Friday, May 23, 2008

How should you react when you blunder?

How should you react when you blunder?

"If you've made a mistake, or committed an inaccuracy, there is no need to become annoyed and to think that everything is lost. You have to re-orientate yourself quickly and find a new plan in the new situation"

Many of my games have collapsed like a house of cards following a blunder - throwing a great position away after hours of hard work.

Paul Keres also stated that you should let it go, collect yourself, and take a new cold objective look at your current position making new plans.

Jeremy Sillman, Mr. Imbalance, says you should take inventory of the imbalances due to the error.

All of this is easier said than done. How should one act after making a blunder?

I think most people immediately get up and walk away from the board after making a mistake. This has happened so often to me that when my opponent suddenly gets up and walks away I take an extra long look. Myself, I try and keep a poker face, although I admit I have emotionally reacted right after making a mistake especially when I know I just threw the game away.

c.1340, from
O.N. blundra "shut one's eyes" (the oldest Eng. sense was "to stumble around
blindly"), from PIE base *bhlendh- (see
blind). Meaning "make
a stupid mistake" is first recorded 1711.

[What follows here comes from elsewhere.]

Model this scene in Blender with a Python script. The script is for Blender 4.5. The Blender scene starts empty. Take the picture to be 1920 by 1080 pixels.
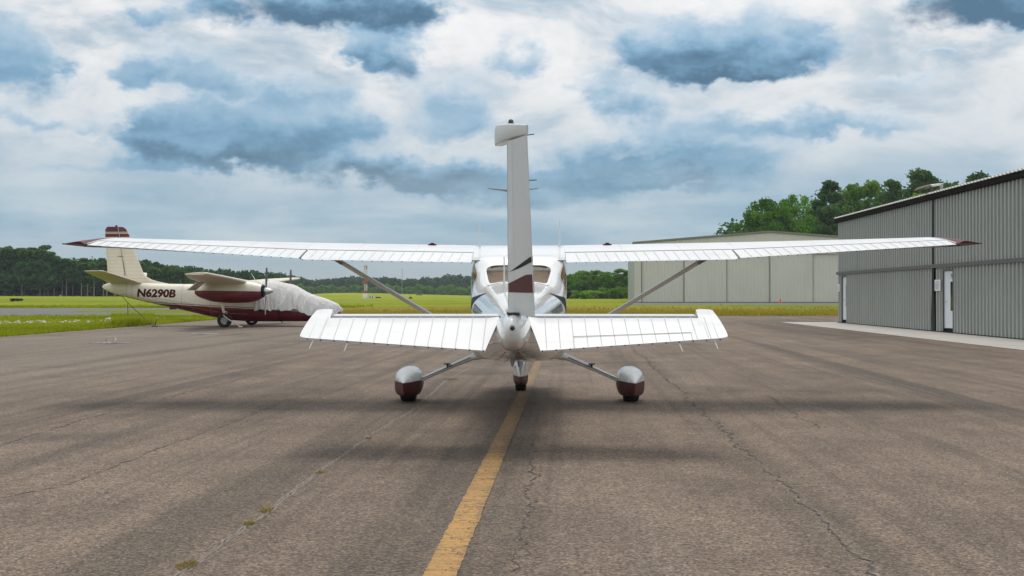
import bpy, bmesh, math, random
import numpy as np
from mathutils import Vector, Matrix

R = math.radians
sc = bpy.context.scene
COL = sc.collection
F, CH, HY = 2300.0, 1.314, 553.0           # focal length in photo pixels, eye height, horizon row
rnd = random.Random(7)
nrng = np.random.default_rng(11)

def gp(px, py):                             # where a ray through a photo pixel meets the ground
    d = F*CH/(py-HY)
    return ((px-960)/F*d, d)
def wx(px, d): return (px-960)/F*d
def wz(py, d): return CH+(HY-py)/F*d

# ------------------------------------------------------------------ materials
class NT:
    def __init__(s, tree): s.t = tree
    def n(s, typ, ins=None, **pr):
        nd = s.t.nodes.new(typ)
        for k, v in pr.items(): setattr(nd, k, v)
        for k, v in (ins or {}).items():
            sk = nd.inputs[k]
            if isinstance(v, bpy.types.NodeSocket): s.t.links.new(v, sk)
            else: sk.default_value = v
        return nd
    def math(s, op, a, b=0.0, c=0.0, clamp=False):
        return s.n('ShaderNodeMath', {0: a, 1: b, 2: c}, operation=op, use_clamp=clamp).outputs[0]
    def vmath(s, op, a, b=(0, 0, 0)):
        return s.n('ShaderNodeVectorMath', {0: a, 1: b}, operation=op)
    def noise(s, vec, scale, detail=4, rough=.55, dist=0.0):
        return s.n('ShaderNodeTexNoise', {'Vector': vec, 'Scale': scale, 'Detail': detail, 'Roughness': rough, 'Distortion': dist})
    def ramp(s, fac, stops, interp='LINEAR'):
        nd = s.n('ShaderNodeValToRGB', {0: fac}); cr = nd.color_ramp; cr.interpolation = interp
        while len(cr.elements) < len(stops): cr.elements.new(.5)
        for e, (p, c) in zip(cr.elements, stops):
            e.position = p; e.color = (*c, 1) if len(c) == 3 else c
        return nd.outputs[0]
    def mix(s, fac, a, b, blend='MIX'):
        nd = s.n('ShaderNodeMix', data_type='RGBA', blend_type=blend)
        for k, v in ((0, fac), (6, a), (7, b)):
            if isinstance(v, bpy.types.NodeSocket): s.t.links.new(v, nd.inputs[k])
            else: nd.inputs[k].default_value = v if k == 0 else ((*v, 1) if len(v) == 3 else v)
        return nd.outputs[2]
    def mrange(s, v, a, b, c=0.0, d=1.0, smooth=True):
        return s.n('ShaderNodeMapRange', {0: v, 1: a, 2: b, 3: c, 4: d}, interpolation_type='SMOOTHSTEP' if smooth else 'LINEAR').outputs[0]
    def mapping(s, vec, scale=(1, 1, 1), loc=(0, 0, 0), rot=(0, 0, 0)):
        return s.n('ShaderNodeMapping', {'Vector': vec, 'Scale': scale, 'Location': loc, 'Rotation': rot}).outputs[0]

def new_mat(name):
    m = bpy.data.materials.new(name); m.use_nodes = True
    t = NT(m.node_tree); b = m.node_tree.nodes['Principled BSDF']
    return m, t, b
def setb(b, **k):
    al = dict(color='Base Color', rough='Roughness', metal='Metallic', coat='Coat Weight', coatr='Coat Roughness', trans='Transmission Weight', ior='IOR', spec='Specular IOR Level')
    for q, v in k.items():
        b.inputs[al[q]].default_value = (*v, 1) if q == 'color' else v

def simple(name, color, rough=.5, metal=0, coat=0, var=.12, scale=6., bump=0., bscale=40., spec=.5, dirt=None):
    """a surface with a soft procedural variation of tone, gloss and (optional) fine bump"""
    m, t, b = new_mat(name)
    setb(b, rough=rough, metal=metal, coat=coat, coatr=.06, spec=spec)
    co = t.n('ShaderNodeTexCoord').outputs['Object']
    nz = t.noise(co, scale, 5).outputs[0]
    lo = tuple(c*(1-var) for c in color); hi = tuple(min(1, c*(1+var)) for c in color)
    cc = t.ramp(nz, [(.3, lo), (.7, hi)])
    if dirt:
        n2 = t.noise(t.mapping(co, dirt[2] if len(dirt) > 2 else (1, 1, 1)), dirt[1], 6, .65).outputs[0]
        cc = t.mix(t.mrange(n2, .52, .75, 0, .55), cc, dirt[0])
    t.t.links.new(cc, b.inputs['Base Color'])
    rr = t.mrange(nz, .2, .8, max(0, rough*.8), min(1, rough*1.2)); t.t.links.new(rr, b.inputs['Roughness'])
    if bump:
        bn = t.noise(co, bscale, 3).outputs[0]
        t.t.links.new(t.n('ShaderNodeBump', {'Height': bn, 'Strength': bump, 'Distance': .01}).outputs[0], b.inputs['Normal'])
    return m

M = {}
M['white'] = simple('white_paint', (.76, .76, .75), .22, coat=.8, var=.03, scale=2.0, dirt=((.62, .61, .58), 1.6, (1, .35, 1)))
M['whiteflat'] = simple('white_rudder_paint', (.61, .615, .62), .42, coat=.1, var=.03)
M['whitew'] = simple('white_wing_paint', (.635, .635, .635), .42, coat=.1, var=.03, scale=1.5, dirt=((.52, .515, .50), 2.4, (.4, 2, 1)))
M['seam'] = simple('panel_seam', (.46, .46, .465), .6, var=.2)
M['ridge'] = simple('pressed_ridge_paint', (.54, .54, .54), .5, var=.1)
M['seamdark'] = simple('gap_seal', (.05, .05, .055), .7, var=.2)
M['silver'] = simple('silver_paint', (.70, .71, .70), .25, coat=.6, metal=.0, var=.04, scale=3)
M['maroon'] = simple('maroon_paint', (.072, .004, .010), .38, spec=.25, coat=.0, var=.15, scale=3)
M['maroondull'] = simple('weathered_maroon_paint', (.155, .014, .026), .4, coat=.2, var=.25, scale=2.0, dirt=((.27, .10, .10), 1.7))
M['black'] = simple('black_paint', (.012, .013, .016), .5, spec=.15, var=.2)
M['rubber'] = simple('tyre_rubber', (.018, .018, .019), .8, var=.3, bump=.3)
M['alu'] = simple('bare_metal', (.55, .55, .54), .3, metal=.9, var=.1)
M['greymetal'] = simple('grey_painted_metal', (.30, .30, .29), .45, var=.1)
M['darkmetal'] = simple('dark_metal', (.05, .05, .052), .5, metal=.3, var=.2)
M['twinseam'] = simple('weathered_seam', (.33, .27, .20), .7, var=.3)
M['propgrey'] = simple('propeller_grey', (.12, .12, .125), .45, var=.15)
M['tan'] = simple('tan_upholstery', (.80, .60, .40), .8, var=.15, scale=4)
M['liner'] = simple('cabin_lining', (.50, .42, .31), .8, var=.1)
M['cream'] = simple('cream_paint', (.70, .62, .49), .45, coat=.15, var=.06, scale=1.5, dirt=((.46, .37, .24), 1.3, (1, 1, 2)))
M['concrete'] = simple('pale_concrete', (.41, .385, .345), .85, var=.1, scale=1.2, bump=.15, dirt=((.36, .33, .29), .8))
M['orange'] = simple('cone_plastic', (.75, .06, .02), .5, var=.05)
M['rope'] = simple('rope_fibre', (.10, .08, .06), .9, var=.3)
M['steel'] = simple('weathered_steel', (.45, .43, .40), .5, metal=.5, var=.2)
M['paper'] = simple('notice_paper', (.78, .80, .80), .5, var=.03)
M['ink'] = simple('printed_ink', (.16, .17, .19), .6, var=.1)
M['doorwhite'] = simple('white_door_paint', (.72, .76, .80), .35, var=.03)
M['trimdark'] = simple('dark_brown_trim', (.012, .009, .007), .8, spec=.1, var=.2)
M['rooflite'] = simple('roof_sheet', (.62, .60, .56), .4, var=.08)
M['gal'] = simple('grey_wall_sheet', (.33, .345, .32), .38, var=.05, scale=.7, coat=.15, dirt=((.29, .285, .25), .9, (1, 1, .25)))
M['rail'] = simple('grey_door_rail', (.095, .095, .09), .5, var=.15)
M['beige'] = simple('beige_wall_sheet', (.60, .575, .485), .5, var=.04, scale=.2, dirt=((.52, .495, .41), .25, (1, 1, .2)))
M['beigetrim'] = simple('olive_roof_trim', (.20, .20, .15), .5, var=.1)
M['redw'] = None
M['bark'] = simple('bark', (.17, .14, .11), .9, var=.3, scale=2)
M['barkpale'] = simple('pine_bark', (.26, .22, .18), .9, var=.3, scale=2)
M['stone'] = simple('pale_stone', (.40, .375, .32), .8, var=.25, scale=3)
M['soil'] = simple('gritty_crack_filling', (.055, .045, .034), .95, var=.5, scale=14)
M['grit'] = simple('pale_crack_edge', (.19, .158, .13), .95, var=.35, scale=25)

def glass(name, tint, rough=.02):
    m, t, b = new_mat(name)
    out = t.t.nodes['Material Output']
    tr = t.n('ShaderNodeBsdfTransparent', {0: (*tint, 1)}).outputs[0]
    gl = t.n('ShaderNodeBsdfGlossy', {0: (.9, .9, .9, 1), 1: rough}).outputs[0]
    fr = t.n('ShaderNodeFresnel', {0: 1.5}).outputs[0]
    mx = t.n('ShaderNodeMixShader', {0: t.math('MINIMUM', t.math('MULTIPLY', fr, .55), 1.0), 1: tr, 2: gl}).outputs[0]
    t.t.links.new(mx, out.inputs[0]); t.t.nodes.remove(b)
    return m
M['glass'] = glass('tinted_window', (.90, .80, .66))
M['darkglass'] = simple('dark_door_glass', (.02, .023, .026), .08, var=.2)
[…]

I love the word blunder - it's a perfect way to describe a major mistake. A lot better than error, or fumble. Bill Buckner's 1986 World Series error was a super blunder (although Sox Nation now forgives him as time heals all wounds.)

Another interesting category are the occasions when your opponent has not taken advantage of a winning situation they have. I remember a battle with the late George O'Rourke, whereabouts the 5th hour I was staring at a very subtle mate in 7 and it was obvious my opponent was focused on queenside activity thus missing it and me sitting: poker face, poker face. I won that game around an hour later, around 1am in the morning.

Similarly against my nemesis Mikhail Derazhne, had to sit with a poker face staring at mate, later going on to win.

Another interesting category of this type is when you make a losing blunder, which your opponent misses, and this creates such an unbalanced situation in the position that you actually obtain a forcing winning advantage due to not being punished.

The most demonstrative response I ever remember was when Jack Martin; having dropped a pawn scrambling in a critical situation against me; slowly got up, slowly stepped away from the table, took off has ball cap, threw it on the floor and drop kicked it down the isle al la Earl Weaver.

How do you react to blunders? Do you have any interesting stories about blundering? Do you have a better term for blunder than blunder?